North Korea Is Definitely a State Sponsor of Terrorism

Since 2009, each edition of the State Department's annual Country Reports on Terrorism has contained a cheerful fiction: State has given the nation that it insists on calling the "DPRK"—using the anti-democratic, anti-people, and anti-republican Pyongyang government's laughable official appellation, the Democratic People's Republic of Korea—a clean bill of health. North Korea "is not known to have sponsored any terrorist acts since the bombing of a Korean Airlines flight in 1987," last year's document reads. The country has therefore remained safely off the United States' list of state sponsors of terrorism.

This year's report, due to be released by April 30, will require a revision. For what last year was—at a minimum—a highly questionable judgment now looks utterly indefensible in the wake of North Korea's brazen assassination of its dictator's older half-brother at Kuala Lumpur's airport on February 13.

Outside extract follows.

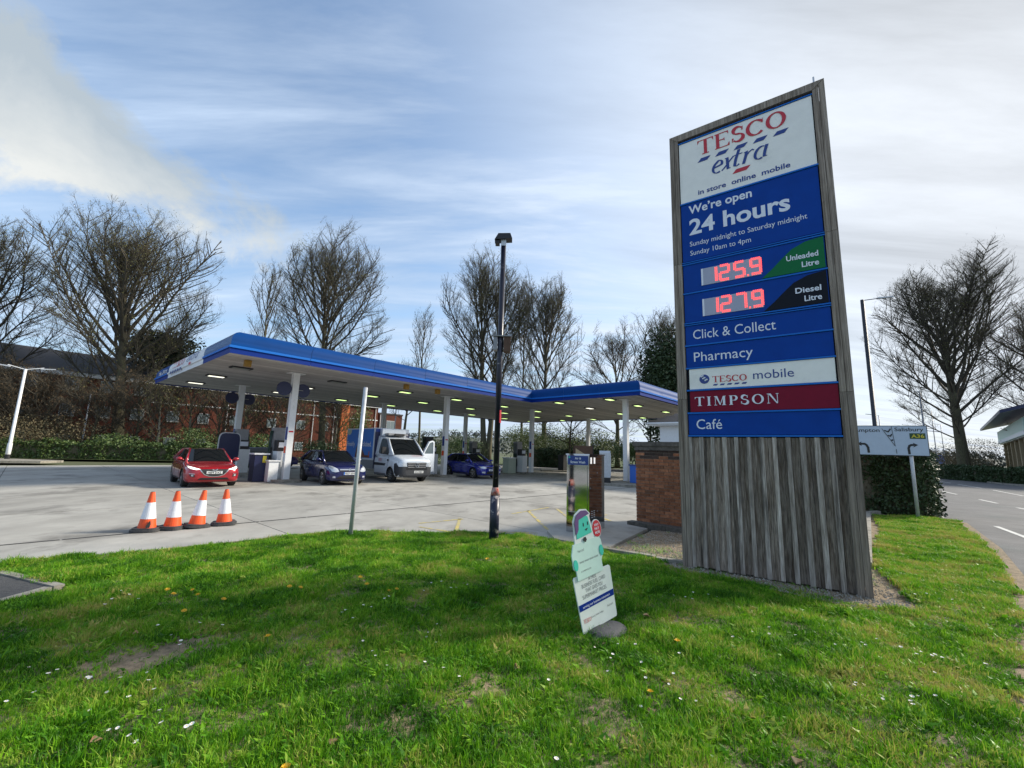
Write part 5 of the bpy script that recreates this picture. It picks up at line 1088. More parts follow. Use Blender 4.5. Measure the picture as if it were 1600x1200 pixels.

In the waning days of his administration, George W. Bush removed North Korea from the State Department's terror list. Pyongyang had been on the list since that aforementioned 1987 bombing, which killed 115 innocent people. Call it the audacity of hope: Bush figured that by rewarding Pyongyang with a delisting, the North Korean regime would agree to halt its development of nuclear weapons and allow international weapons inspectors inside the country. Like many dubious propositions, Bush's move gained widespread bipartisan support. Then-senator Barack Obama praised the deal, calling it a "modest step forward."

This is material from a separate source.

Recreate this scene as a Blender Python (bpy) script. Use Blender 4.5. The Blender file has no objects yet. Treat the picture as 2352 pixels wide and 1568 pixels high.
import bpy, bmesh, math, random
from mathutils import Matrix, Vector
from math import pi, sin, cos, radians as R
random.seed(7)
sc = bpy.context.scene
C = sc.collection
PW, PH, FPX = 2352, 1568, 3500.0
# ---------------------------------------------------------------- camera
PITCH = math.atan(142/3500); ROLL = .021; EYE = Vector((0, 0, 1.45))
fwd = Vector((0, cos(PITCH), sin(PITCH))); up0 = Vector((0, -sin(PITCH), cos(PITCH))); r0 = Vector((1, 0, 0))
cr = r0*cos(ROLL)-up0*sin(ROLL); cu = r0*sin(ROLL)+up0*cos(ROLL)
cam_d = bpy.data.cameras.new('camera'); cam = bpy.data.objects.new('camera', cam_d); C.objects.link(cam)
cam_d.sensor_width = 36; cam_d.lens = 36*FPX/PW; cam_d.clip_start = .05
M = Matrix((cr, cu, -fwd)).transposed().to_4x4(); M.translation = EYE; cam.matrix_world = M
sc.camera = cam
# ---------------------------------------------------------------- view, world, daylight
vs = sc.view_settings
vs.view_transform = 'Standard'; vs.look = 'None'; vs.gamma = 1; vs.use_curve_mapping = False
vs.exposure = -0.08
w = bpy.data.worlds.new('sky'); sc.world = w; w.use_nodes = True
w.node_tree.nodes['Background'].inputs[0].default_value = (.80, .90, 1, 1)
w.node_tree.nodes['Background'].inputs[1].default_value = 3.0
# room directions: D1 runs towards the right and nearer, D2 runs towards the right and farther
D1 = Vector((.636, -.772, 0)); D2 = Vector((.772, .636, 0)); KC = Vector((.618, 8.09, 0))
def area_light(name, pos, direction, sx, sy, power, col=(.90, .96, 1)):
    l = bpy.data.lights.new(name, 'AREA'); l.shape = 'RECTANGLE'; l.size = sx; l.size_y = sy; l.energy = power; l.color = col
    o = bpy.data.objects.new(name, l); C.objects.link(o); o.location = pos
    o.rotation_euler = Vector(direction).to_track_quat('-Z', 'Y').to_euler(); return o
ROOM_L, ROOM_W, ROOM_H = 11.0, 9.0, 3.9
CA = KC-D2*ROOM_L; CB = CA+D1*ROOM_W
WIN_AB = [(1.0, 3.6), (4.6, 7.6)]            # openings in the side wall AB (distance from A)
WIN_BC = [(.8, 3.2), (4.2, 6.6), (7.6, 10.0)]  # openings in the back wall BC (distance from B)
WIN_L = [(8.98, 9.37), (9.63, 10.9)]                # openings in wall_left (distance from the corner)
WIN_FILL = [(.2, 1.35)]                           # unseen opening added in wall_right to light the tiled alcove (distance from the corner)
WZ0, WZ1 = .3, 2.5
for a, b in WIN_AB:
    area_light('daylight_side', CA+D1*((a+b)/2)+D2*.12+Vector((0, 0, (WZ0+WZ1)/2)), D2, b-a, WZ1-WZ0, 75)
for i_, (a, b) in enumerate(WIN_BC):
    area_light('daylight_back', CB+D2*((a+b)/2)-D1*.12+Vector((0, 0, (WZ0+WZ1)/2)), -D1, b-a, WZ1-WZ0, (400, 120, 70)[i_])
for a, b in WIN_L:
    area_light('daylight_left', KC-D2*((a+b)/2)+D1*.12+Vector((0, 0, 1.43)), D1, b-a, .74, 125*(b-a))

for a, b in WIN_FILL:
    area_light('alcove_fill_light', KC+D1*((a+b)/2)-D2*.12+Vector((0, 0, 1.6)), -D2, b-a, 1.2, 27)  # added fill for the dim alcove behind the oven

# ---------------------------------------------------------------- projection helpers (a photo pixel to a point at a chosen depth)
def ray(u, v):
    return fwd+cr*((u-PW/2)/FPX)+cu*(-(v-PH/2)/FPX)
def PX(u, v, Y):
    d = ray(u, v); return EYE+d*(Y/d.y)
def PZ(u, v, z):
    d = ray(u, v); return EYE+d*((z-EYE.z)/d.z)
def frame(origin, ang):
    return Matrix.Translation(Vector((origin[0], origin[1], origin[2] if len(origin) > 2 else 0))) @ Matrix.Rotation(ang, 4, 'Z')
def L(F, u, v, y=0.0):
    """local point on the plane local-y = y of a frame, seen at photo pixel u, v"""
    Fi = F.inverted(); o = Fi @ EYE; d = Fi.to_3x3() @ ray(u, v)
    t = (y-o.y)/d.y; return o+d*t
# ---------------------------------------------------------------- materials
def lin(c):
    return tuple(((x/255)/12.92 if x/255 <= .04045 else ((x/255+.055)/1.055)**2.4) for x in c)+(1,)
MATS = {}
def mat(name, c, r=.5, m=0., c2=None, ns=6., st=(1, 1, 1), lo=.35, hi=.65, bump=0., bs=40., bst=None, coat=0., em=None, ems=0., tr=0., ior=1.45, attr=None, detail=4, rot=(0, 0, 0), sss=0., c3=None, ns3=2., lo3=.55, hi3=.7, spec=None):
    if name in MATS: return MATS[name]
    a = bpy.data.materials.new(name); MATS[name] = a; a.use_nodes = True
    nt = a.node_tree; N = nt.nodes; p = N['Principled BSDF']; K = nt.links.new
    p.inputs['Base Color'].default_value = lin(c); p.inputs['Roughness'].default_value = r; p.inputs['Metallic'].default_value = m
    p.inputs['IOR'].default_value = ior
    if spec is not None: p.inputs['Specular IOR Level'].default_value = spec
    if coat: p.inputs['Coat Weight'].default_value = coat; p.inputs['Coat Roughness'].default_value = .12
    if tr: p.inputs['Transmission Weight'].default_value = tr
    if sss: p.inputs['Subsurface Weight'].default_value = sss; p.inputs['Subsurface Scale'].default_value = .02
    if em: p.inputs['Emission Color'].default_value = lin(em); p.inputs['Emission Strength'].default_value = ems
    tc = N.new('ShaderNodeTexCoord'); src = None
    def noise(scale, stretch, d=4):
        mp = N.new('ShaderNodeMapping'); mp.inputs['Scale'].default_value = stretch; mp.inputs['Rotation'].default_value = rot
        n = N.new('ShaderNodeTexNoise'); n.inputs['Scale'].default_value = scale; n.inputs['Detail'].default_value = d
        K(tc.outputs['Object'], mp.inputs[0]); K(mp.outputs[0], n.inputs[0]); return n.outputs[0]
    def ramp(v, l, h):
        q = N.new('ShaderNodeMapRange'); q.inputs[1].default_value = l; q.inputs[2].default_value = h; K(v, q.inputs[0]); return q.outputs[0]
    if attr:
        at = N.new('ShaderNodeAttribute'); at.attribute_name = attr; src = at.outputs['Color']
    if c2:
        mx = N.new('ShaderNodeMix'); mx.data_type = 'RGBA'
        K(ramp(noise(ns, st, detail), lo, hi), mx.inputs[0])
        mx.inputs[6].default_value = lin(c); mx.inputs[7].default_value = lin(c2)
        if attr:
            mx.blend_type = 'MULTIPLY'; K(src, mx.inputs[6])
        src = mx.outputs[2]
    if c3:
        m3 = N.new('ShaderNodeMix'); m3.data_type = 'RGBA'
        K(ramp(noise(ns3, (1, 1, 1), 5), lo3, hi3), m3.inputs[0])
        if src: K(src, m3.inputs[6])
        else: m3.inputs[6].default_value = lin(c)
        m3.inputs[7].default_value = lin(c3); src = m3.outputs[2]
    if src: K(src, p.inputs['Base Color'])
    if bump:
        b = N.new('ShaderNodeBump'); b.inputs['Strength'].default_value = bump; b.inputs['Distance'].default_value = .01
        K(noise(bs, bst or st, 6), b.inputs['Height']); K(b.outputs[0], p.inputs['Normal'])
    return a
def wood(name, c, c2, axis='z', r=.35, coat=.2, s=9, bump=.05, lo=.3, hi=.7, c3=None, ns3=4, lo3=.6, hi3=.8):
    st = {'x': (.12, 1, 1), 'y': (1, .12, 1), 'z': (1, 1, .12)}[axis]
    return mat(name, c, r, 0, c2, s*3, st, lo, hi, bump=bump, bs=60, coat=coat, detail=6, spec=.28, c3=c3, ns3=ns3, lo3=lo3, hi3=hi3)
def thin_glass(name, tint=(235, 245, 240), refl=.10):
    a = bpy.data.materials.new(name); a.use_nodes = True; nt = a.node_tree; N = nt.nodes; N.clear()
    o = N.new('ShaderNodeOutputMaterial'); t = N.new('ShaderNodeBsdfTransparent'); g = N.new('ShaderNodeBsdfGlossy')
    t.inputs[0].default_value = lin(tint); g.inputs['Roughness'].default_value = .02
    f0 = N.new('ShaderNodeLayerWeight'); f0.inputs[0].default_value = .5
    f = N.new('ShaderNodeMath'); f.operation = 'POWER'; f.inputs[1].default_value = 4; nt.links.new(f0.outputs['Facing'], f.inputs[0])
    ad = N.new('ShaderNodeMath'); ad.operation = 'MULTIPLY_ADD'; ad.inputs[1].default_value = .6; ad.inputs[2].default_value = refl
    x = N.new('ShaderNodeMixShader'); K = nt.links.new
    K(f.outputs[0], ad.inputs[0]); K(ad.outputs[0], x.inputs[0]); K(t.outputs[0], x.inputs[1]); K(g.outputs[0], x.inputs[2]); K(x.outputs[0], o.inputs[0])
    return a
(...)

Four nuclear weapons tests later, we see how well the denuclearization component of the arrangement has worked. And in the meantime, North Korea has continued to aid and perpetrate acts of terrorism, rendering the claim that it "is not known" to have sponsored terrorism true only if one has never cracked a newspaper.

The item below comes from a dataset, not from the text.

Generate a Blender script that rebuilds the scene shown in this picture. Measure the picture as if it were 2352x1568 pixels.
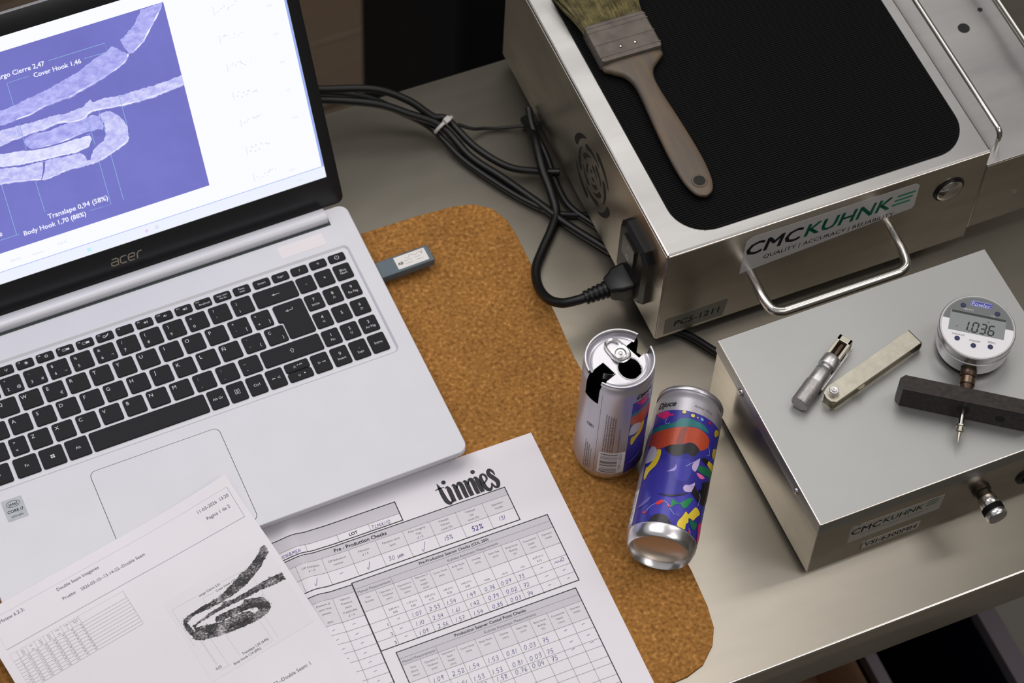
import bpy, bmesh, math, random
from mathutils import Vector, Matrix
from mathutils.geometry import tessellate_polygon

# ------------------------------------------------------------------ scene, camera, light
scene = bpy.context.scene
for o in list(bpy.data.objects):
    bpy.data.objects.remove(o)
COL = scene.collection
TZ = 0.900            # height of the bench top (m); all bench coordinates below are mm from its front edge
PI = math.pi

scene.view_settings.view_transform = 'Standard'
scene.view_settings.look = 'None'
scene.view_settings.gamma = 1.0
scene.view_settings.exposure = 0.0
scene.view_settings.use_curve_mapping = False

cam_data = bpy.data.cameras.new('camera')
cam = bpy.data.objects.new('camera', cam_data)
COL.objects.link(cam)
cam_data.sensor_fit = 'HORIZONTAL'
cam_data.sensor_width = 36.0
cam_data.lens = 5838.26 * 36.0 / 2352.0
cam_data.clip_start = 0.05
right = Vector((0.91946912, -0.39129821, 0.03823943))
up = Vector((0.30854576, 0.77843969, 0.54665452))
fwd = Vector((0.24367202, 0.49083334, -0.83648466))
cm = Matrix((right, up, -fwd)).transposed().to_4x4()
cm.translation = Vector((0.0, -0.6522, TZ + 1.67866))
cam.matrix_world = cm
cam_data.dof.use_dof = True
cam_data.dof.focus_distance = 1.915
cam_data.dof.aperture_fstop = 7.5
scene.camera = cam

world = bpy.data.worlds.new('world')
scene.world = world
world.use_nodes = True
world.node_tree.nodes['Background'].inputs[0].default_value = (0.75, 0.745, 0.74, 1)
world.node_tree.nodes['Background'].inputs[1].default_value = 0.58


def area_light(name, loc, target, sx, sy, watts, col):
    d = bpy.data.lights.new(name, 'AREA')
    d.shape = 'RECTANGLE'
    d.size, d.size_y = sx, sy
    d.energy = watts
    d.color = col
    o = bpy.data.objects.new(name, d)
    o.location = loc
    o.rotation_euler = (Vector(target) - Vector(loc)).to_track_quat('-Z', 'Y').to_euler()
    COL.objects.link(o)
    return o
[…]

Writing in these pages in July 2015, attorney and sanctions expert Joshua Stanton noted that

under U.S. law, and according to the precedents of the State Department's past Country Reports, international terrorism includes both material support for terrorists and terrorist organizations, and also the use of a state's own clandestine agents to commit violent, politically motivated acts against noncombatants, across international boundaries, that are unlawful in the place where they are committed, with the intent to influence the conduct of a government or members of the civilian population.